Thaw Nandar Aung atau dikenal sebagai Han Lay, mendarat di Toronto, Kanada pada Rabu (28/9/2022).
Dilansir Washington Post, Han Lay mengaku akan tinggal di Pulau Prince Edward, sebuah provinsi di lepas pantai Atlantik Kanada.
Sebelumnya, wanita 23 tahun ini mengatakan kepada Radio Free Asia, bahwa dia diberikan izin untuk tinggal dengan bantuan pejabat Kanada dan badan pengungsi PBB.
"Semuanya terjadi begitu cepat, dan saya hanya memiliki beberapa potong pakaian," katanya kepada RFA sebelum berangkat ke Kanada.

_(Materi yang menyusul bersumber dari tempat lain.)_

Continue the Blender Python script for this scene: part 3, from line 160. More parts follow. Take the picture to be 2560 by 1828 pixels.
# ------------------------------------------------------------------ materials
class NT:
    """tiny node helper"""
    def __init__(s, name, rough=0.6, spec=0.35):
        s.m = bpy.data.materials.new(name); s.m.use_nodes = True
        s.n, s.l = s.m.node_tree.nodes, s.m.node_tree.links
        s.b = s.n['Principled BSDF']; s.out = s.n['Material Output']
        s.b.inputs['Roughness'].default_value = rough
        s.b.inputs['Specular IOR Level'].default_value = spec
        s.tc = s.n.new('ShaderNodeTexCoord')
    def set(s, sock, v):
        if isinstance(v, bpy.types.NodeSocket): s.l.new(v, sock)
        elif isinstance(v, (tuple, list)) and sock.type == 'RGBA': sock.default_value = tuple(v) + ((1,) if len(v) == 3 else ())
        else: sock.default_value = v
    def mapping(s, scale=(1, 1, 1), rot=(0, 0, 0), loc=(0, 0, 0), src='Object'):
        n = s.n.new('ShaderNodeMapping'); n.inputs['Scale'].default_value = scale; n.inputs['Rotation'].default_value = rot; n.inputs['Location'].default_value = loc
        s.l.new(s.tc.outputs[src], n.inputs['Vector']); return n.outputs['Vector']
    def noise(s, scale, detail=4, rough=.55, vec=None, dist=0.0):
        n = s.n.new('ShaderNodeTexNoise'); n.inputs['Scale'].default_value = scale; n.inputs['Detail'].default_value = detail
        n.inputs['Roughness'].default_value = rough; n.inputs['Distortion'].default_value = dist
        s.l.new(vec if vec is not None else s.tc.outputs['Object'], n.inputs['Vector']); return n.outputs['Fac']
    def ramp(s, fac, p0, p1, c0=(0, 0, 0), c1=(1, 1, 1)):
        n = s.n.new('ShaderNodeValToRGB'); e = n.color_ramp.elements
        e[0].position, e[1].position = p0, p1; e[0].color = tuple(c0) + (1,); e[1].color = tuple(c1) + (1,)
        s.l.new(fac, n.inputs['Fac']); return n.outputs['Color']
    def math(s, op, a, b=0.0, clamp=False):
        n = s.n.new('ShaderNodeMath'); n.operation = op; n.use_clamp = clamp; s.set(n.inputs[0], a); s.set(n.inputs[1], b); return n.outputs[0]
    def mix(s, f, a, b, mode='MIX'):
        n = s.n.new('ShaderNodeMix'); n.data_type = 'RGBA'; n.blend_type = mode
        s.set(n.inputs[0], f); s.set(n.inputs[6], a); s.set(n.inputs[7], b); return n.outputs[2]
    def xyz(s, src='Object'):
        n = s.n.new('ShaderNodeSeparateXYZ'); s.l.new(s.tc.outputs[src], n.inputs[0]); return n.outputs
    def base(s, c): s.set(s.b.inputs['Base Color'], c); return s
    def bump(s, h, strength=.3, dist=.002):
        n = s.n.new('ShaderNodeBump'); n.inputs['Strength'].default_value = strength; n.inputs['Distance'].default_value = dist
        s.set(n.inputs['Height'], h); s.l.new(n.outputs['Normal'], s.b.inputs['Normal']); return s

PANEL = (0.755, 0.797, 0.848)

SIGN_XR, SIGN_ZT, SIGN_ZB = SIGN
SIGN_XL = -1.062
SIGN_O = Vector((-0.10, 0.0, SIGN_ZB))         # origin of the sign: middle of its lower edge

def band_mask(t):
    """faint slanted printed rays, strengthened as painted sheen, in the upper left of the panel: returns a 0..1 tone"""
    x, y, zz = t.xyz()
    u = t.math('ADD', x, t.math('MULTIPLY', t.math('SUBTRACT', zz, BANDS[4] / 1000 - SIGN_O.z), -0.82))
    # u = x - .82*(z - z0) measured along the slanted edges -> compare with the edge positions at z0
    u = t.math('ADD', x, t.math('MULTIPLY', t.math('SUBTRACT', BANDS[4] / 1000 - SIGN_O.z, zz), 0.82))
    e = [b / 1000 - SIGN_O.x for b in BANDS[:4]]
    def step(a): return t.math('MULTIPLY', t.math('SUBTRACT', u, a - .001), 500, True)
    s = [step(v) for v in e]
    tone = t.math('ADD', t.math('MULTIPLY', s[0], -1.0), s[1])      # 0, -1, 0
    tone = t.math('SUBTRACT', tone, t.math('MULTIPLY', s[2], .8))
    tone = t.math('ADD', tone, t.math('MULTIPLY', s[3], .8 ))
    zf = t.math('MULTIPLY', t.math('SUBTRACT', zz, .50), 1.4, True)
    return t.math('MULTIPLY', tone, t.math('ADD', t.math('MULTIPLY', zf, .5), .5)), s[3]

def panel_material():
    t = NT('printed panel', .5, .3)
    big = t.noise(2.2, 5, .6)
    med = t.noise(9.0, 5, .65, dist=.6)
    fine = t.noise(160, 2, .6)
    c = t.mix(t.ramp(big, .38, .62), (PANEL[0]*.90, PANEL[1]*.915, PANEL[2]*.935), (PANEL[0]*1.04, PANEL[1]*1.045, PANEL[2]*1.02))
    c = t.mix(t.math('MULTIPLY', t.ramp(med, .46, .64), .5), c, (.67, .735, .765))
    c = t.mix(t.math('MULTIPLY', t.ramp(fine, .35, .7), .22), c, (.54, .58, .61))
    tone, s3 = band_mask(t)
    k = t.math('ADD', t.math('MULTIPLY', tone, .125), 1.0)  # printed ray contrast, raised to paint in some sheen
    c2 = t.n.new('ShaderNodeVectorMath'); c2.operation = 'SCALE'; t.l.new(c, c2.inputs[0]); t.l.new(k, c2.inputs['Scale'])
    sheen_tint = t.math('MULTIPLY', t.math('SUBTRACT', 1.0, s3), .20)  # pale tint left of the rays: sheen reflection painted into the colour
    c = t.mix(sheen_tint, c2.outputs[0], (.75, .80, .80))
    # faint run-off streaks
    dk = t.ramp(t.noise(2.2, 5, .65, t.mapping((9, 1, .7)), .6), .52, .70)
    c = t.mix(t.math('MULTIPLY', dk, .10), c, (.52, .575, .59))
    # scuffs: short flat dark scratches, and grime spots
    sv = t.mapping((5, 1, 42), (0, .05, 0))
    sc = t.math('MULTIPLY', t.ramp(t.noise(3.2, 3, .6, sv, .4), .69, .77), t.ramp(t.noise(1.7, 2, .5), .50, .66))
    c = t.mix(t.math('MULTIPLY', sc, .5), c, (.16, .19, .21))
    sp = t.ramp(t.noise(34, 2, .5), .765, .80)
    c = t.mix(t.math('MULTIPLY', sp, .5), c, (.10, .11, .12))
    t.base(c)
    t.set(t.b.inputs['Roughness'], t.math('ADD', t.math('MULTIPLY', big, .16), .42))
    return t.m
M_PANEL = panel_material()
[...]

"Saya telah berbicara untuk Myanmar ke mana pun saya pergi. Karena Kanada adalah tempat yang aman bagi saya, saya akan memiliki lebih banyak kesempatan untuk berbicara tentang masalah ini," imbuhnya.
Baca juga: PM Malaysia Sesalkan Kurangnya Tindakan PBB terhadap Krisis Myanmar
Han Lay menarik perhatian internasional dengan pidato emosionalnya selama final kompetisi Miss Grand International 2020 yang digelar pada tahun 2021 di Thailand.

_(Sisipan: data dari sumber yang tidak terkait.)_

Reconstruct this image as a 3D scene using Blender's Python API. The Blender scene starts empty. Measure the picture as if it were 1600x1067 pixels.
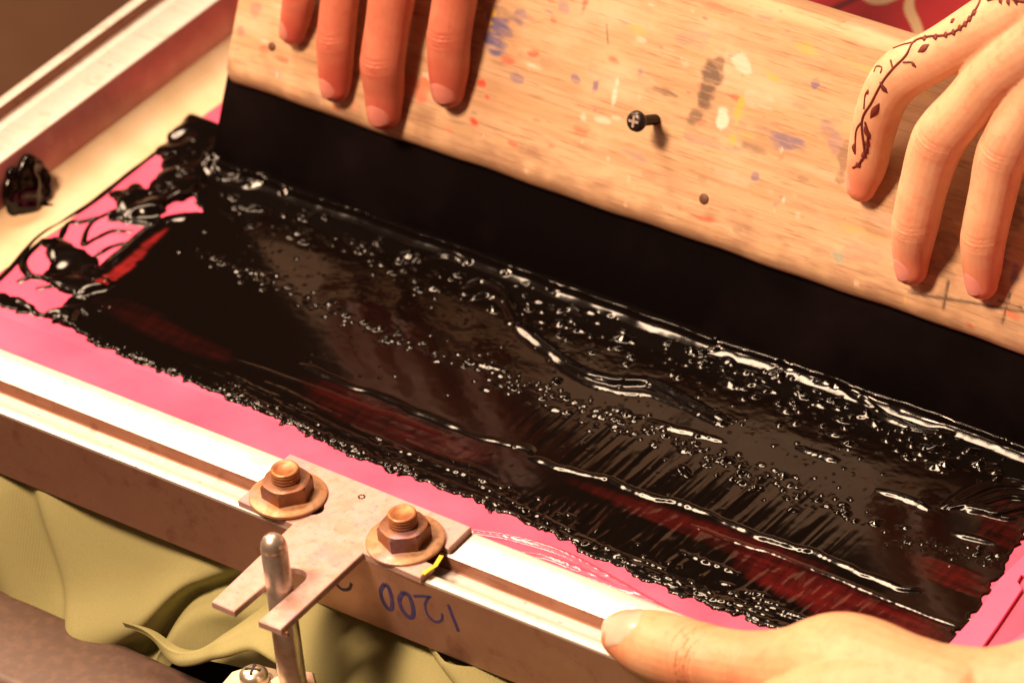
import bpy, math, random
import numpy as np
from mathutils import Vector, Matrix
from mathutils.bvhtree import BVHTree

SC = bpy.context.scene
COL = SC.collection
CM = 0.01                      # everything below is written in centimetres
rng = np.random.default_rng(7)
random.seed(7)

# ------------------------------------------------------------------ camera
F_PX = 8330.0                  # focal length in pixels of a 1600 px wide frame
AX = np.array([12700., 4620., -8330.]); AX /= np.linalg.norm(AX)
AY = np.array([7950., -6820., 8330.]); AY -= AX * (AX @ AY); AY /= np.linalg.norm(AY)
AZ = np.cross(AX, AY)
RM = np.stack([AX, AY, AZ])
RIGHT, DOWN, FWD = RM[:, 0], RM[:, 1], RM[:, 2]
CAM = -177.0 * FWD
FOCUS = 172

cam_data = bpy.data.cameras.new('camera')
cam = bpy.data.objects.new('camera', cam_data)
COL.objects.link(cam)
m = Matrix(((RIGHT[0], -DOWN[0], -FWD[0], CAM[0] * CM), (RIGHT[1], -DOWN[1], -FWD[1], CAM[1] * CM),
            (RIGHT[2], -DOWN[2], -FWD[2], CAM[2] * CM), (0, 0, 0, 1)))
cam.matrix_world = m
cam_data.sensor_width = 36.0
cam_data.lens = 36.0 * F_PX / 1600.0
cam_data.clip_start = 0.05
cam_data.clip_end = 50.0
cam_data.dof.use_dof = True
cam_data.dof.focus_distance = FOCUS * CM
cam_data.dof.aperture_fstop = 14.5
SC.camera = cam

# ------------------------------------------------------------------ world, lamps, exposure
world = bpy.data.worlds.new('World')
SC.world = world
world.use_nodes = True
bg = world.node_tree.nodes['Background']
bg.inputs['Color'].default_value = (1.0, 0.55, 0.34, 1)
bg.inputs['Strength'].default_value = 0.06


def area(name, direction, dist, size, size_y, watts, col, target=(0, 0, 0)):
    d = Vector(direction).normalized()
    l = bpy.data.lights.new(name, 'AREA')
    l.shape = 'RECTANGLE'; l.size = size * CM; l.size_y = size_y * CM
    l.energy = watts; l.color = col
    o = bpy.data.objects.new(name, l); COL.objects.link(o)
    o.location = (Vector(target) + d * dist) * CM
    o.rotation_euler = d.to_track_quat('Z', 'Y').to_euler()
    return o


area('key_lamp', (-0.42, -0.58, 1.05), 100, 19, 19, 20, (1.0, 0.66, 0.42), (10, -5, 0))
area('overhead_lamp', (-0.42, 0.16, 0.92), 150, 90, 17, 30, (1.0, 0.70, 0.47))
area('added_glint_light', (-0.80, 0.05, 0.62), 110, 22, 22, 6, (1.0, 0.69, 0.45), (-2, 0, 0))  # added light without a known source: ink glints and a rim on the fingers

SC.view_settings.view_transform = 'Standard'
SC.view_settings.look = 'None'
SC.view_settings.gamma = 1.0
SC.view_settings.exposure = 0.0
SC.render.engine = 'CYCLES'
SC.cycles.use_denoising = True
SC.cycles.max_bounces = 8

# ------------------------------------------------------------------ helpers


def at(px, py, normal=(0, 0, 1), c=0.0):
    """Point where the line of sight of a photo pixel meets the plane normal . p = c (cm)."""
    d = RIGHT * (px - 800) + DOWN * (py - 533.5) + FWD * F_PX
    d = d / np.linalg.norm(d)
    n = np.array(normal, float)
    return CAM + d * ((c - CAM @ n) / (d @ n))


def atz(px, py, z=0.0):
    return at(px, py, (0, 0, 1), z)


ROOT = {}


def tag(o, label=None, cat=None, group=None, kind=None):
    if label: o['label'] = label
    if cat: o['category'] = cat
    if group: o['group'] = group
    if kind: o['kind'] = kind
    return o


def thing(name, loc, label, cat, group=None):
    o = bpy.data.objects.new(name, None)
    o.empty_display_size = 0.01
    COL.objects.link(o)
    o.location = Vector(loc) * CM
    ROOT[o.name] = np.array(loc, float)
    return tag(o, label, cat, group)


def link_mesh(name, me, mat, parent, base):
    o = bpy.data.objects.new(name, me)
    COL.objects.link(o)
    for mm in (mat if isinstance(mat, (list, tuple)) else [mat]):
        me.materials.append(mm)
    if parent is not None:
        o.parent = parent
        ROOT[o.name] = ROOT[parent.name]
    else:
        o.location = Vector(base) * CM
        ROOT[o.name] = np.array(base, float)
    return o


def mesh(name, verts, faces, mat, parent=None, smooth=True, base=None):
    """ONE mesh object from world coordinates in cm."""
    v = np.asarray(verts, float).reshape(-1, 3)
    if parent is not None: base = ROOT[parent.name]
    elif base is None: base = np.array([v[:, 0].mean(), v[:, 1].mean(), v[:, 2].min()])
    me = bpy.data.meshes.new(name)
    me.from_pydata(((v - base) * CM).tolist(), [], faces)
    me.polygons.foreach_set('use_smooth', np.full(len(me.polygons), smooth))
    me.update()
    return link_mesh(name, me, mat, parent, base)


def grid_faces(nu, nv, wrap_u=False):
    """quads of an nu x nv grid, index = i*nv + j"""
    i = np.arange(nu if wrap_u else nu - 1); j = np.arange(nv - 1)
    I, J = np.meshgrid(i, j, indexing='ij')
    I2 = (I + 1) % nu
    return np.stack([I * nv + J, I2 * nv + J, I2 * nv + J + 1, I * nv + J + 1], -1).reshape(-1, 4)


def fast_mesh(name, verts, quads, mat, parent=None, base=None, attrs=None, smooth=True):
    v = np.asarray(verts, float).reshape(-1, 3)
    if parent is not None: base = ROOT[parent.name]
    elif base is None: base = np.array([v[:, 0].mean(), v[:, 1].mean(), v[:, 2].min()])
    me = bpy.data.meshes.new(name)
    nq = len(quads)
    me.vertices.add(len(v)); me.vertices.foreach_set('co', ((v - base) * CM).astype(np.float32).ravel())
    me.loops.add(nq * 4); me.loops.foreach_set('vertex_index', quads.astype(np.int32).ravel())
    me.polygons.add(nq); me.polygons.foreach_set('loop_start', np.arange(nq, dtype=np.int32) * 4)
    me.polygons.foreach_set('use_smooth', np.full(nq, smooth))
    for k, a in (attrs or {}).items():
        if a.ndim == 1:
            at_ = me.attributes.new(k, 'FLOAT', 'POINT'); at_.data.foreach_set('value', a.astype(np.float32))
        else:
            at_ = me.attributes.new(k, 'FLOAT_COLOR', 'POINT'); at_.data.foreach_set('color', a.astype(np.float32).ravel())
    me.update(calc_edges=True); me.validate()
    return link_mesh(name, me, mat, parent, base)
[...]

Ia menggunakan waktunya di atas panggung untuk bicara menentang penguasa militer Myanmar.
Pada saat itu, junta atau Tatmadaw, baru saja merebut kekuasaan dan protes anti-militer berkecamuk.
Militer dan polisi menghadapi demonstran di seluruh penjuru negeri.

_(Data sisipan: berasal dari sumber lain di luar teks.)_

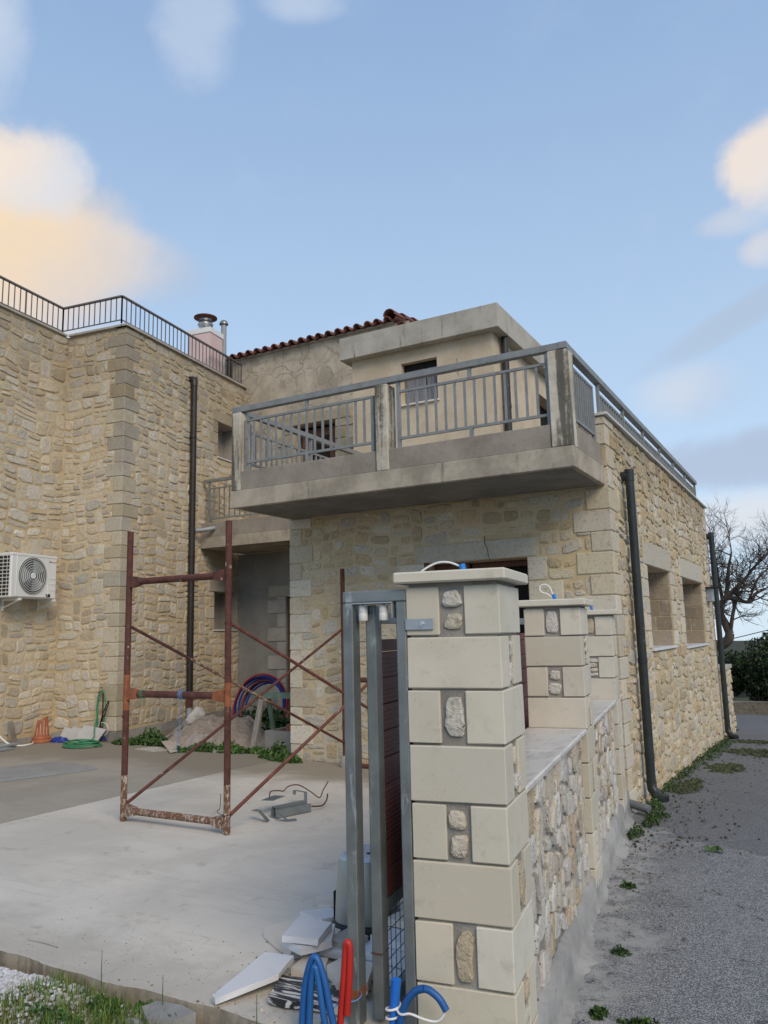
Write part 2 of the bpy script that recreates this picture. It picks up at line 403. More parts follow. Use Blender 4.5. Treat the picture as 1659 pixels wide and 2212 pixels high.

Salah satu insiden berdarah terjadi pada 27 Maret, di mana pasukan keamanan membunuh lebih dari 160 pengunjuk rasa.
Di hari yang sama, Han Lay berada di atas panggung di Bangkok dengan mengenakan gaun putih tradisional sebagai salah satu dari 20 finalis dalam kontes tersebut.
"Hari ini di negara saya, Myanmar, ketika saya akan berada di panggung ini, ada begitu banyak orang yang sekarat, lebih dari 100 orang meninggal hari ini," katanya kepada penonton, sambil menghapus air mata.
"Saya sangat menyesal untuk semua orang yang telah kehilangan nyawa mereka."
"Setiap warga dunia menginginkan kemakmuran negara mereka dan lingkungan yang damai," tambahnya.
"Dengan demikian, para pemimpin yang terlibat tidak boleh menggunakan kekuatan dan keegoisan mereka."
Pidato itu membuat Han Lay menuai sorotan serta ancaman di media sosial.
Setelah kontes berakhir, ia tinggal di Thailand untuk menghindari ancaman penangkapan di Myanmar.
Namun pada 21 September, setelah perjalanan singkat ke Vietnam, Han Lay ditolak masuk di Bandara Suvarnabhumi Bangkok.
Pejabat Thailand mengatakan dokumen perjalanannya yang dikeluarkan Myanmar tidak valid, lapor Reuters.
Sehari setelahnya, ia menulis di Facebook bahwa pihak kepolisian Myanmar juga berada di bandara dan berusaha menghubunginya.
"Saya akan menolak untuk bertemu dengan polisi Myanmar dengan menggunakan hak asasi saya," tulisnya, seraya menambahkan bahwa dia telah meminta bantuan dari otoritas Thailand dan PBB.
Menurut Human Rights Watch, langkah itu adalah "tindakan politik yang disengaja oleh junta untuk membuatnya tidak memiliki kewarganegaraan."
"Tidak ada keraguan bahwa apa yang terjadi adalah jebakan untuk mencoba memaksa Han Lay kembali ke Myanmar, di mana dia akan menghadapi penangkapan segera, kemungkinan pelecehan dalam penahanan, dan pemenjaraan," kata wakil direktur Human Rights Watch Asia, Phil Robertson, dalam pernyataan Rabu.
Han Lay lahir pada tahun 1999 di Myawaddy, Myanmar.
Wanita 23 tahun ini merupakan lulusan psikologi dari Universitas Yangon.
Selain aktif di dunia pageant, Han Lay juga dikenal sebagai aktivis pro-demokrasi yang vokal mengkritik kekuasaan junta militer serta kudeta yang terjadi di negaranya.
Myanmar telah dilanda kekerasan sejak militer merebut kekuasaan awal tahun lalu, dengan bentrokan antara pasukan junta dan milisi yang bersekutu dengan pemerintah bayangan dan kelompok pro-demokrasi.
Tindakan keras telah menargetkan kelompok pro-demokrasi dan pemuda, aktivis, politisi, selebriti dan influencer media sosial.